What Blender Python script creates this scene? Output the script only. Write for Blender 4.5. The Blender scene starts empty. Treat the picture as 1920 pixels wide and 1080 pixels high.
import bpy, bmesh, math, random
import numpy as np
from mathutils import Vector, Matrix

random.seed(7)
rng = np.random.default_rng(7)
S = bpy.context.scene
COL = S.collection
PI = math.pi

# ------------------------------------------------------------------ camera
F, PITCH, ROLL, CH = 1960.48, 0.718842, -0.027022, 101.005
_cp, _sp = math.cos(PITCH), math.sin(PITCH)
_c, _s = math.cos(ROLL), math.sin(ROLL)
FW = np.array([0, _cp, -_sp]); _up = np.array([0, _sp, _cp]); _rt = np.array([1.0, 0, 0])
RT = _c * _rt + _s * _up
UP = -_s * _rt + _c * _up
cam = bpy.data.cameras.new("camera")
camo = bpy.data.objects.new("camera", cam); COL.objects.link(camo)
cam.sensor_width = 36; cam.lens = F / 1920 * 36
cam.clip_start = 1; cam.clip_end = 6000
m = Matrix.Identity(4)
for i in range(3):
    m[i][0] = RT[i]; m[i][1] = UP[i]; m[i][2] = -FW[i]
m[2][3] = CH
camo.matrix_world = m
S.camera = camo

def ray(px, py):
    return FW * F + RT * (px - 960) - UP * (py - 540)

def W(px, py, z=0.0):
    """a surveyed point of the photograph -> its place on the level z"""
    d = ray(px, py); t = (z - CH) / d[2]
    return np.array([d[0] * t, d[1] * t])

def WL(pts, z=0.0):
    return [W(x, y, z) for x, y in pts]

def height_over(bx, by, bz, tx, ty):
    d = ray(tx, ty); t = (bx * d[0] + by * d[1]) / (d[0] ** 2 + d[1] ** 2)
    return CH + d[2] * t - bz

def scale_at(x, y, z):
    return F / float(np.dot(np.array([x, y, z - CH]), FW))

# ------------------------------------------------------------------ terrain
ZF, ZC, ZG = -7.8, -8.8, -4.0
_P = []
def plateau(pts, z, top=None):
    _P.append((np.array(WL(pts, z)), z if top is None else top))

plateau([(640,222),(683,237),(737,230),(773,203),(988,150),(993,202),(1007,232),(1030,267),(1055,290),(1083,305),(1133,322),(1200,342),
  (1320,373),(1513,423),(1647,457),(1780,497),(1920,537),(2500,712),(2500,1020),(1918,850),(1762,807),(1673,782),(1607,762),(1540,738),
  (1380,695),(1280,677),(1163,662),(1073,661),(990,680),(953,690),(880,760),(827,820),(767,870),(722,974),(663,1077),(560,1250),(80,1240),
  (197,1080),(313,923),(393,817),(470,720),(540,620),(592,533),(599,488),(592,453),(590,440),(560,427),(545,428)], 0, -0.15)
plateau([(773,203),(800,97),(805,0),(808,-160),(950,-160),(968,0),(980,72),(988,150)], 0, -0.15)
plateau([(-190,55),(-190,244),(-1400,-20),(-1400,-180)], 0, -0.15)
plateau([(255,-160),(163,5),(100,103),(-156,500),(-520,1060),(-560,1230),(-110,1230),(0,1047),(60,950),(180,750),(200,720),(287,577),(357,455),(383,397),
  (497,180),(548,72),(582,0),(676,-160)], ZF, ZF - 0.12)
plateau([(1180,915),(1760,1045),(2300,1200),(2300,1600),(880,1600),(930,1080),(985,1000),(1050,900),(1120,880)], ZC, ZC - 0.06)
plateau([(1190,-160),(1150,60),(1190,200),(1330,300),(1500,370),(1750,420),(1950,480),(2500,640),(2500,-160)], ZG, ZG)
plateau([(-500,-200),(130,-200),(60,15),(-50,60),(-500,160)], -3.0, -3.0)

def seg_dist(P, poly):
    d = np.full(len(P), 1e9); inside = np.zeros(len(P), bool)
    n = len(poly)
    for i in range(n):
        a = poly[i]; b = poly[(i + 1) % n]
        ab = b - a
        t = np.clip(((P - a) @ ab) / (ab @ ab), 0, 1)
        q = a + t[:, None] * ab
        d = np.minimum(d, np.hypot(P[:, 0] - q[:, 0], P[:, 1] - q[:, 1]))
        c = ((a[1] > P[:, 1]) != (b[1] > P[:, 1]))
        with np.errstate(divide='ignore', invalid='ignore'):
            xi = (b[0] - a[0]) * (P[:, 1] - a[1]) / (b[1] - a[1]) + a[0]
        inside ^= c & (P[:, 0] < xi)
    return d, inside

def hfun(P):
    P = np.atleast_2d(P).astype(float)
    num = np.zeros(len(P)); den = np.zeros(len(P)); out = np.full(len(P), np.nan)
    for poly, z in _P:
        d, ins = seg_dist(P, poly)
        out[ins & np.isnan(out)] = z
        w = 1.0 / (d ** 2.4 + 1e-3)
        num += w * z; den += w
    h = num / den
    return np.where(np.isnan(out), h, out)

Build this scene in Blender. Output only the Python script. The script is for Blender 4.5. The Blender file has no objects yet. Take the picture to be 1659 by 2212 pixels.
-=-=-
Print, please, the lines from the first line of the material through the line that contains "PI = math.pi", exactly as written and with nothing added.

What Blender Python script creates this scene? Output the script only. Write for Blender 4.5. The Blender scene starts empty. Treat the picture as 1920 pixels wide and 1080 pixels high.
import bpy, bmesh, math, random
import numpy as np
from mathutils import Vector, Matrix

random.seed(7)
rng = np.random.default_rng(7)
S = bpy.context.scene
COL = S.collection
PI = math.pi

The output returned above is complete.